'''

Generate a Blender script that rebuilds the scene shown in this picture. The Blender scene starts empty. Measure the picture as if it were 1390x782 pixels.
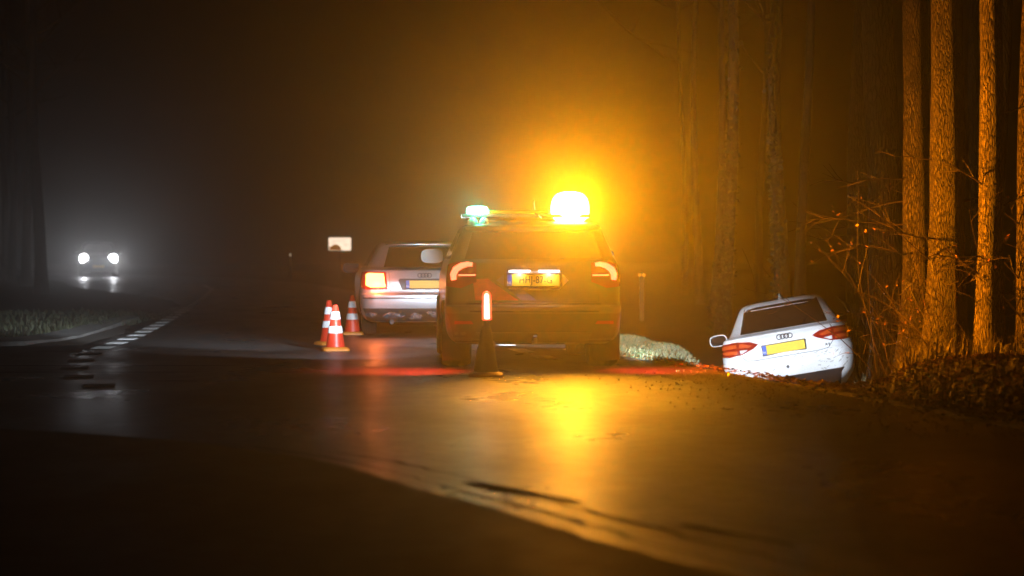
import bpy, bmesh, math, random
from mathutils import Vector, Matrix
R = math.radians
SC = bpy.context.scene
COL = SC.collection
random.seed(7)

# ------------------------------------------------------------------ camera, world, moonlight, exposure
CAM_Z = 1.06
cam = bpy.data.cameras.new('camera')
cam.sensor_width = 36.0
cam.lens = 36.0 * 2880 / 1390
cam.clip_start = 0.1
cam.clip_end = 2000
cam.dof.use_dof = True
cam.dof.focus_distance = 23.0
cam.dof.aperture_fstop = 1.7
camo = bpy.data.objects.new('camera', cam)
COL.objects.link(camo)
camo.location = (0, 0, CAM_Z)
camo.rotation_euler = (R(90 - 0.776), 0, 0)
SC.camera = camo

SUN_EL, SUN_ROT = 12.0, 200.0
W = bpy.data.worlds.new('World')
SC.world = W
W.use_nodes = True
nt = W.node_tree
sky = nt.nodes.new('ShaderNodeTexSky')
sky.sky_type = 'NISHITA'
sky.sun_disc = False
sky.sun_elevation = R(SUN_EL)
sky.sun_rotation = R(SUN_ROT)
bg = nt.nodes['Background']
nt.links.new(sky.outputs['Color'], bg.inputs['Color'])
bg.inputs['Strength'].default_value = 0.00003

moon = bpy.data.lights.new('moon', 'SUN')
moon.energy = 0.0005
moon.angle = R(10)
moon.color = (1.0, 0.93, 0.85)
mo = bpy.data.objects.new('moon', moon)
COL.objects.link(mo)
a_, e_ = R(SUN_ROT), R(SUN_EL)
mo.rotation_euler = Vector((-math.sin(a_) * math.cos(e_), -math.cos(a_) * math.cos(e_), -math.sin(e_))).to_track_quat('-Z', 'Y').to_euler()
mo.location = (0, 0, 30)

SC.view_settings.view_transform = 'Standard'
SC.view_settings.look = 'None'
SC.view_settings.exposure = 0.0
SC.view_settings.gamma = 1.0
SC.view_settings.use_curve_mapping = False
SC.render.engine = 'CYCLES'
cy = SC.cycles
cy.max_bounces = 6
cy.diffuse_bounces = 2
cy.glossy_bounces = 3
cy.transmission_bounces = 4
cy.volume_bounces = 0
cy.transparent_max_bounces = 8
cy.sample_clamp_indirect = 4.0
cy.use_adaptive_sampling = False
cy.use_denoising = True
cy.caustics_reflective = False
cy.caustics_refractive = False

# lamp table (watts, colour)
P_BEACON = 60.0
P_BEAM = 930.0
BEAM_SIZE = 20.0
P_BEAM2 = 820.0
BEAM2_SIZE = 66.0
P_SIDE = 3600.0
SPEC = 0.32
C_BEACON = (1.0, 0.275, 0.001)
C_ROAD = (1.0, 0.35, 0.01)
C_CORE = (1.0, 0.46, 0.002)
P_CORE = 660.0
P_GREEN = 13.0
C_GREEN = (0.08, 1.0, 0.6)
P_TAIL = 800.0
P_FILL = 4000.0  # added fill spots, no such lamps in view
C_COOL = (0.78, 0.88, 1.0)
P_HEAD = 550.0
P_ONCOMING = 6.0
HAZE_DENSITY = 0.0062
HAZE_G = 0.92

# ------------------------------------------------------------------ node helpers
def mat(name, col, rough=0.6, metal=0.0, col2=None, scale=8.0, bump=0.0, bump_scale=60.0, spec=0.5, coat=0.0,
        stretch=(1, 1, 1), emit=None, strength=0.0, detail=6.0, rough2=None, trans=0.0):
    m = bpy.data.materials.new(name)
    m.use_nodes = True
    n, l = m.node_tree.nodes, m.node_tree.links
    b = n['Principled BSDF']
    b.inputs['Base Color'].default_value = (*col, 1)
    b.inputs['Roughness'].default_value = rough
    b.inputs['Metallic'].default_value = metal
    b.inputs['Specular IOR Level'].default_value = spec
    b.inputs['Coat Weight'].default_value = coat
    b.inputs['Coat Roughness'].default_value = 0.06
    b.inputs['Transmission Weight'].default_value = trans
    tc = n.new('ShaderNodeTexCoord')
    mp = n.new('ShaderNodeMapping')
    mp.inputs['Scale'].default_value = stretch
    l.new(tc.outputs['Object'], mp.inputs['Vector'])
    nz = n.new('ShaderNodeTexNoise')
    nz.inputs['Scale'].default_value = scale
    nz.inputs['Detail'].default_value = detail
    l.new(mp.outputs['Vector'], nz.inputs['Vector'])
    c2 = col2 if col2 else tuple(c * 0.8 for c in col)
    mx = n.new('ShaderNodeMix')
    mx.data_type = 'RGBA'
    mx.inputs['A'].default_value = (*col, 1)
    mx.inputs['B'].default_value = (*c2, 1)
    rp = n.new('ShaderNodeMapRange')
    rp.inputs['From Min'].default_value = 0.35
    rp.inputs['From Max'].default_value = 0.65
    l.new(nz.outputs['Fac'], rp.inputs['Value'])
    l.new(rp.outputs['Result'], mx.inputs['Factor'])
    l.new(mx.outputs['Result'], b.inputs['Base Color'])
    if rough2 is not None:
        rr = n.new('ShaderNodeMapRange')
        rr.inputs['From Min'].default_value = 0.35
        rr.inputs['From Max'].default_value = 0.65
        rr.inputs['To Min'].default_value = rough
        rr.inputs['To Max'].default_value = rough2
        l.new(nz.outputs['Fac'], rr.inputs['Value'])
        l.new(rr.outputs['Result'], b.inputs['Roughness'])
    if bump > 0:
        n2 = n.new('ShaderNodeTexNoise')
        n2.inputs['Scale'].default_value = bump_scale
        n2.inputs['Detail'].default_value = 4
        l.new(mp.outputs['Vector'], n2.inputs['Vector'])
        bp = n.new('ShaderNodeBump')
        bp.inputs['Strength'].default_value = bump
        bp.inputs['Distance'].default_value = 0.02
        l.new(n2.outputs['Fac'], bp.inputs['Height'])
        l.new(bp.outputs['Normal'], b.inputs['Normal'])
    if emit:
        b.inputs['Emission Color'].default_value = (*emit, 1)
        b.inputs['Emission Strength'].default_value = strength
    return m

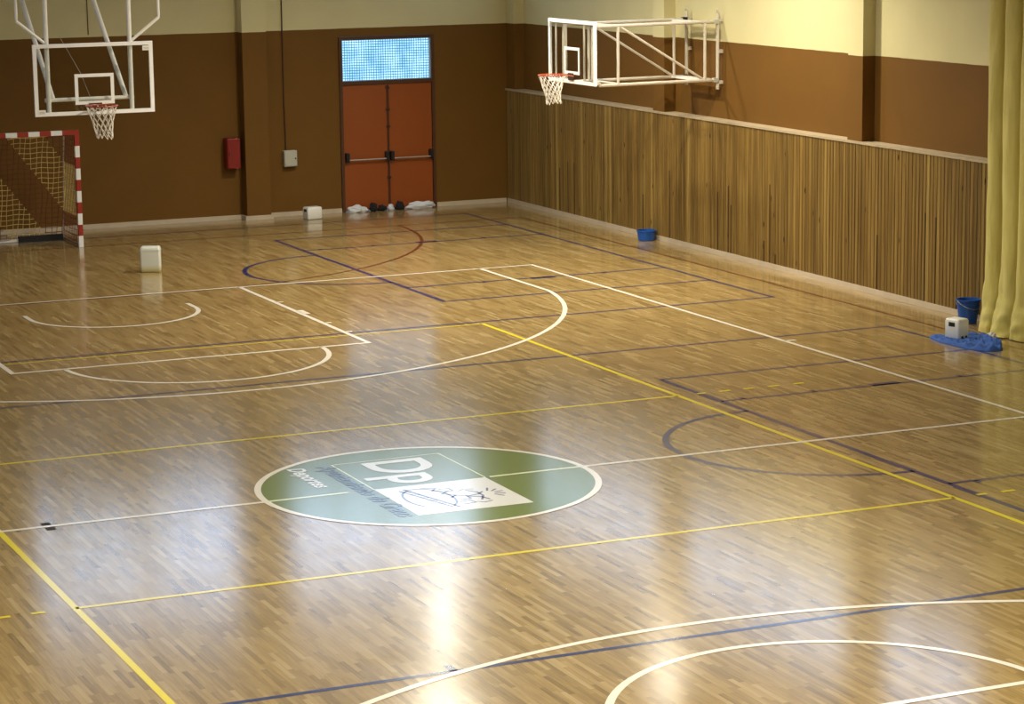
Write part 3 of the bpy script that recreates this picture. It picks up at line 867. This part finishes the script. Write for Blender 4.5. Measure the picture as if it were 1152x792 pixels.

'''

GIVEN PROBLEM:
All of the entries above should be duplicated exactly, except for the pictures.

EXERCISE SOLUTION:
Generate a Blender script that rebuilds the scene shown in this picture. The Blender scene starts empty. Measure the picture as if it were 1390x782 pixels.
import bpy, bmesh, math, random
from mathutils import Vector, Matrix
R = math.radians
SC = bpy.context.scene
COL = SC.collection
random.seed(7)

# ------------------------------------------------------------------ camera, world, moonlight, exposure
CAM_Z = 1.06
cam = bpy.data.cameras.new('camera')
cam.sensor_width = 36.0
cam.lens = 36.0 * 2880 / 1390
cam.clip_start = 0.1
cam.clip_end = 2000
cam.dof.use_dof = True
cam.dof.focus_distance = 23.0
cam.dof.aperture_fstop = 1.7
camo = bpy.data.objects.new('camera', cam)
COL.objects.link(camo)
camo.location = (0, 0, CAM_Z)
camo.rotation_euler = (R(90 - 0.776), 0, 0)
SC.camera = camo

SUN_EL, SUN_ROT = 12.0, 200.0
W = bpy.data.worlds.new('World')
SC.world = W
W.use_nodes = True
nt = W.node_tree
sky = nt.nodes.new('ShaderNodeTexSky')
sky.sky_type = 'NISHITA'
sky.sun_disc = False
sky.sun_elevation = R(SUN_EL)
sky.sun_rotation = R(SUN_ROT)
bg = nt.nodes['Background']
nt.links.new(sky.outputs['Color'], bg.inputs['Color'])
bg.inputs['Strength'].default_value = 0.00003

moon = bpy.data.lights.new('moon', 'SUN')
moon.energy = 0.0005
moon.angle = R(10)
moon.color = (1.0, 0.93, 0.85)
mo = bpy.data.objects.new('moon', moon)
COL.objects.link(mo)
a_, e_ = R(SUN_ROT), R(SUN_EL)
mo.rotation_euler = Vector((-math.sin(a_) * math.cos(e_), -math.cos(a_) * math.cos(e_), -math.sin(e_))).to_track_quat('-Z', 'Y').to_euler()
mo.location = (0, 0, 30)

SC.view_settings.view_transform = 'Standard'
SC.view_settings.look = 'None'
SC.view_settings.exposure = 0.0
SC.view_settings.gamma = 1.0
SC.view_settings.use_curve_mapping = False
SC.render.engine = 'CYCLES'
cy = SC.cycles
cy.max_bounces = 6
cy.diffuse_bounces = 2
cy.glossy_bounces = 3
cy.transmission_bounces = 4
cy.volume_bounces = 0
cy.transparent_max_bounces = 8
cy.sample_clamp_indirect = 4.0
cy.use_adaptive_sampling = False
cy.use_denoising = True
cy.caustics_reflective = False
cy.caustics_refractive = False

# lamp table (watts, colour)
P_BEACON = 60.0
P_BEAM = 930.0
BEAM_SIZE = 20.0
P_BEAM2 = 820.0
BEAM2_SIZE = 66.0
P_SIDE = 3600.0
SPEC = 0.32
C_BEACON = (1.0, 0.275, 0.001)
C_ROAD = (1.0, 0.35, 0.01)
C_CORE = (1.0, 0.46, 0.002)
P_CORE = 660.0
P_GREEN = 13.0
C_GREEN = (0.08, 1.0, 0.6)
P_TAIL = 800.0
P_FILL = 4000.0  # added fill spots, no such lamps in view
C_COOL = (0.78, 0.88, 1.0)
P_HEAD = 550.0
P_ONCOMING = 6.0
HAZE_DENSITY = 0.0062
HAZE_G = 0.92

# ------------------------------------------------------------------ node helpers
def mat(name, col, rough=0.6, metal=0.0, col2=None, scale=8.0, bump=0.0, bump_scale=60.0, spec=0.5, coat=0.0,
        stretch=(1, 1, 1), emit=None, strength=0.0, detail=6.0, rough2=None, trans=0.0):
    m = bpy.data.materials.new(name)
    m.use_nodes = True
    n, l = m.node_tree.nodes, m.node_tree.links
    b = n['Principled BSDF']
    b.inputs['Base Color'].default_value = (*col, 1)
    b.inputs['Roughness'].default_value = rough
    b.inputs['Metallic'].default_value = metal
    b.inputs['Specular IOR Level'].default_value = spec
    b.inputs['Coat Weight'].default_value = coat
    b.inputs['Coat Roughness'].default_value = 0.06
    b.inputs['Transmission Weight'].default_value = trans
    tc = n.new('ShaderNodeTexCoord')
    mp = n.new('ShaderNodeMapping')
    mp.inputs['Scale'].default_value = stretch
    l.new(tc.outputs['Object'], mp.inputs['Vector'])
    nz = n.new('ShaderNodeTexNoise')
    nz.inputs['Scale'].default_value = scale
    nz.inputs['Detail'].default_value = detail
    l.new(mp.outputs['Vector'], nz.inputs['Vector'])
    c2 = col2 if col2 else tuple(c * 0.8 for c in col)
    mx = n.new('ShaderNodeMix')
    mx.data_type = 'RGBA'
    mx.inputs['A'].default_value = (*col, 1)
    mx.inputs['B'].default_value = (*c2, 1)
    rp = n.new('ShaderNodeMapRange')
    rp.inputs['From Min'].default_value = 0.35
    rp.inputs['From Max'].default_value = 0.65
    l.new(nz.outputs['Fac'], rp.inputs['Value'])
    l.new(rp.outputs['Result'], mx.inputs['Factor'])
    l.new(mx.outputs['Result'], b.inputs['Base Color'])
    if rough2 is not None:
        rr = n.new('ShaderNodeMapRange')
        rr.inputs['From Min'].default_value = 0.35
        rr.inputs['From Max'].default_value = 0.65
        rr.inputs['To Min'].default_value = rough
        rr.inputs['To Max'].default_value = rough2
        l.new(nz.outputs['Fac'], rr.inputs['Value'])
        l.new(rr.outputs['Result'], b.inputs['Roughness'])
    if bump > 0:
        n2 = n.new('ShaderNodeTexNoise')
        n2.inputs['Scale'].default_value = bump_scale
        n2.inputs['Detail'].default_value = 4
        l.new(mp.outputs['Vector'], n2.inputs['Vector'])
        bp = n.new('ShaderNodeBump')
        bp.inputs['Strength'].default_value = bump
        bp.inputs['Distance'].default_value = 0.02
        l.new(n2.outputs['Fac'], bp.inputs['Height'])
        l.new(bp.outputs['Normal'], b.inputs['Normal'])
    if emit:
        b.inputs['Emission Color'].default_value = (*emit, 1)
        b.inputs['Emission Strength'].default_value = strength
    return m

Write part 3 of the bpy script that recreates this picture. It picks up at line 867. This part finishes the script. Write for Blender 4.5. Measure the picture as if it were 1152x792 pixels.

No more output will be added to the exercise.